O hinduísmo não pode ser entendido sem a Deusa. Ela está presente em todos os seus níveis, desde as divindades pan-hindus das castas superiores, como é o caso de Durgã, ou as consortes dos deuses, como é o caso de Laksmí. Se de um lado existe uma pluralidade de deusas, cada uma afiliada a um território específico, de outro lado existem essencialmente dois tipos de representações da Deusa: uma forma terrível como é o caso de Kãlí, e uma forma benevolente como é o caso de Laksmí.

As festividades, peregrinações e os lugares sagrados

O festival das luzes é realizado no mês de Asvina (setembro/ outubro – asvina deriva da palavra asva, cavalo), comemorado em todo o universo hindu com lamparinas colocadas nas janelas e nas portas ou colocadas em recipientes que flutuam nos rios.

Os hindus fazem a peregrinação, ou viagem a um lugar sagrado, que consideram um lugar onde o divino se encontra e se conecta com o universo humano, onde o transcendente visita a Terra, onde os reinos superiores se encontram com os inferiores, onde o sagrado se encontra com o profano. São sete cidades como objeto privilegiado de peregrinação: Ayodhya, Mathura, Hardwar, Varanasi, Ujjain, Dwarka e Kanchipuram. O rio Ganges, que tem sua origem nos Himalaias e que desagua no mar do Bengala ocidental, também é sagrado.

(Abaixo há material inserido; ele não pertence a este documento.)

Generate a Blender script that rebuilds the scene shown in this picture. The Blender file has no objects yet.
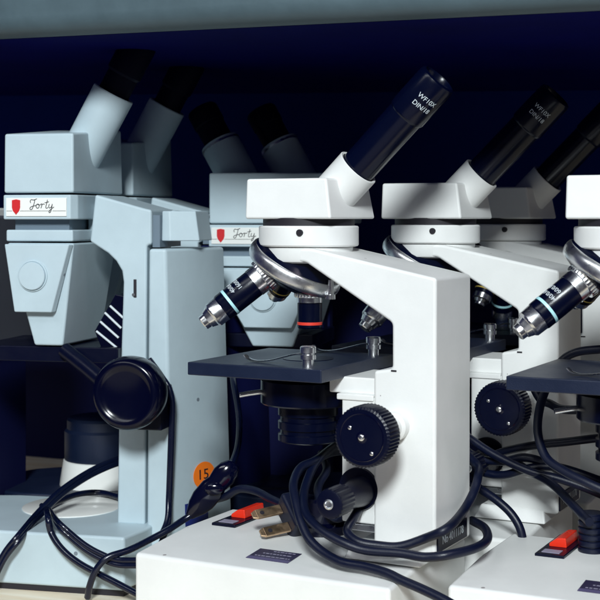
import bpy, bmesh, math, random
from mathutils import Vector, Matrix
random.seed(7)
S = bpy.context.scene
COL = S.collection
MM = 0.001
PI = math.pi

# ------------------------------------------------------------------ materials
def mat(name, col, rough=0.4, metal=0.0, spec=0.5, bump=0.0, bscale=900.0, var=0.0, coat=0.0, vscale=25.0, rvar=0.0):
    m = bpy.data.materials.new(name); m.use_nodes = True
    nt = m.node_tree; b = nt.nodes['Principled BSDF']
    b.inputs['Base Color'].default_value = (*col, 1)
    b.inputs['Roughness'].default_value = rough
    b.inputs['Metallic'].default_value = metal
    b.inputs['Specular IOR Level'].default_value = spec
    b.inputs['Coat Weight'].default_value = coat
    tc = nt.nodes.new('ShaderNodeTexCoord')
    if bump:
        n = nt.nodes.new('ShaderNodeTexNoise'); n.inputs['Scale'].default_value = bscale; n.inputs['Detail'].default_value = 3
        bp = nt.nodes.new('ShaderNodeBump'); bp.inputs['Strength'].default_value = bump; bp.inputs['Distance'].default_value = 0.0006
        nt.links.new(tc.outputs['Object'], n.inputs['Vector'])
        nt.links.new(n.outputs['Fac'], bp.inputs['Height']); nt.links.new(bp.outputs['Normal'], b.inputs['Normal'])
    if var or rvar:
        n2 = nt.nodes.new('ShaderNodeTexNoise'); n2.inputs['Scale'].default_value = vscale; n2.inputs['Detail'].default_value = 6
        n2.inputs['Roughness'].default_value = 0.65
        nt.links.new(tc.outputs['Object'], n2.inputs['Vector'])
        if var:
            r = nt.nodes.new('ShaderNodeMapRange'); r.inputs['To Min'].default_value = 1 - var; r.inputs['To Max'].default_value = 1 + var
            r.inputs['From Min'].default_value = .3; r.inputs['From Max'].default_value = .7
            nt.links.new(n2.outputs['Fac'], r.inputs['Value'])
            mx = nt.nodes.new('ShaderNodeVectorMath'); mx.operation = 'SCALE'; mx.inputs[0].default_value = col
            nt.links.new(r.outputs['Result'], mx.inputs['Scale']); nt.links.new(mx.outputs['Vector'], b.inputs['Base Color'])
        if rvar:
            r2 = nt.nodes.new('ShaderNodeMapRange'); r2.inputs['To Min'].default_value = max(.03, rough - rvar); r2.inputs['To Max'].default_value = rough + rvar
            r2.inputs['From Min'].default_value = .3; r2.inputs['From Max'].default_value = .7
            nt.links.new(n2.outputs['Fac'], r2.inputs['Value']); nt.links.new(r2.outputs['Result'], b.inputs['Roughness'])
    return m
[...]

Varanasi é a cidade mais importante para os hindus. É conhecida pelos degraus que levam ao Ganges, ao longo dos quais os peregrinos realizam suas abluções e os mortos são cremados. É o ponto de encontro de todos os deuses, considerado o centro do cosmos.

Os cultos e rituais 

As tradições hindus possuem várias formas de culto. O ritual é realizado nos espaços domésticos, nos templos, nas imediações de santuários, em lugares de peregrinação tais como a confluência de rios. São realizados para comemorar ocasiões especiais, para pedir bençãos ou propiciar os deuses.

Embora o comportamento ritual seja extremamente diverso, é algo codificado em manuais e padrões bem determinados que são transmitidos de geração em geração, de mestre a discípulo, e que dá forma e relativa unidade às tradições hindus.

Junto com os rituais encontram-se os mitos, as tradições narrativas da Índia, cuja função é, também, de atribuição coerente de sentido de identidade e pertencimento aos devotos.

O ritual transcende, também, diferenças de caráter teológico, já que antecede a teologia, tanto histórica quanto conceitualmente. Pluralidades de variantes teológicas na Índia assentam sobre uma mesma base ritual e só derivam sentido no interior dessas mesmas tradições rituais.